One of the key advantages is that Kyvos creates this semantic model directly on the source data. Dataset relationships that form the basis for the semantic layer are defined first. Next comes the data model design where dimensions, measures, attributes and hierarchies are defined. Once the semantic model is complete, users can query and drill down through a hierarchy in a consistent way.

The Kyvos Advantage

  • Simplified Data modeling

    Complex modeling becomes easy as there is no need to write SQL queries for each table. Data from different tables can be joined using a graphical interface. Once the data model is built, users can drag-and-drop dimensions and get the results instantly.

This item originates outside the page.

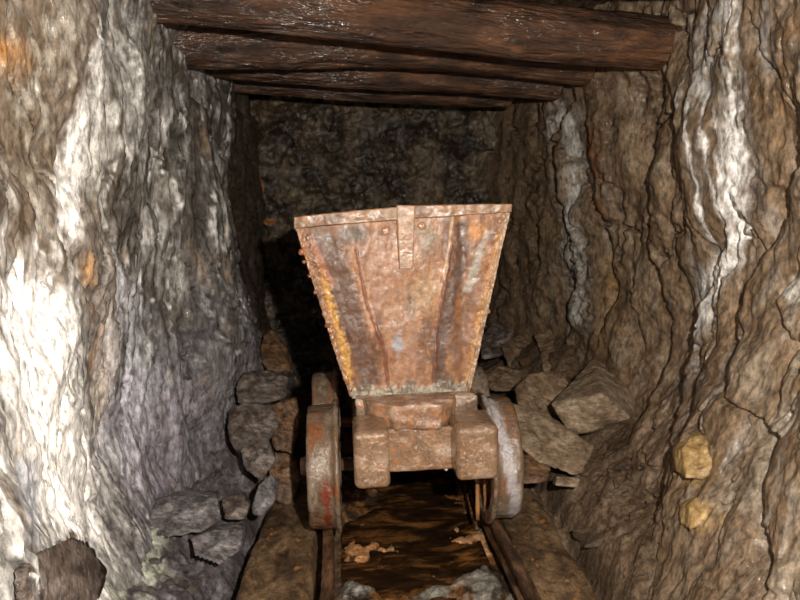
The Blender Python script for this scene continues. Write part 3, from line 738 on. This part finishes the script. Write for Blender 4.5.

  • Semantic Performance Layer for AI and BI

    As Kyvos creates a single semantic performance layer using which the same model is available to all business users, regardless of the BI tool they use. They can work on Excel, Tableau, MicroStrategy, or any other tool they like and access the same semantic model. This helps create a consistent view of data for users across the enterprise.

  • Faster Ad Hoc Analysis

    The semantic model hides the complexity of the data and supports the semantic model by delivering instant response times for all queries. Smart aggregation guarantees answering complex business questions in seconds. This enables faster processing times on the same complex data model.

  • Quick Data Modeling

    The Quick Data Modeling feature within the Kyvos semantic performance layer allows users to create their data analysis workflow within minutes. It eliminates the need to follow step-by-step data modeling process and offers a way to combine the four different steps in one go for a faster workflow. Users can simply start by selecting the connection and data to register using a wizard-based interface. Post this, Kyvos validates the data automatically, followed by creating relationships and data model design. This feature helps reduce the time and effort required to create a data model.

  • Scale Without Pain

    Moving to the cloud or an on-premise data platform becomes easy as Kyvos supports the same structure as traditional data warehouses but at a much larger scale. There is no need to manipulate data or change your complex models. It allows adding hierarchies and calculated measures in the semantic performance layer. Users can define different ways of processing, custom roll-ups as well as different kinds of hierarchies, be it multiple, alternate or parent-child hierarchies and more.

The ability to model data such that it is an accurate representation of business logic is critical for the success of any analytics, AI and BI initiative and its value cannot be underestimated in today’s data environments. Kyvos helps turn complex business requirements into data models that deliver quick, accurate, actionable insights.

To get more information about how Kyvos can simplify complex data modeling for your enterprise, request a demo now.

FAQs

What is data modeling?

When data is stored in multiple locations and has extremely high volumes to analyze for making critical business decisions, data modeling helps define a structure to interpret and prepare this data for analytics. The process creates a visual representation of required information by cleansing the data and defining various dimensions and measures.

What is the purpose of data modeling?

Data modeling helps create a logical and simplified database for better collaborations between teams, unearths opportunities for growth by defining data requirements, and improves data integrity with automated processes with no scope for manual errors. In short, it creates a clearer interpretation of a database for intended usage by determining relationships between data and queries that can run on it.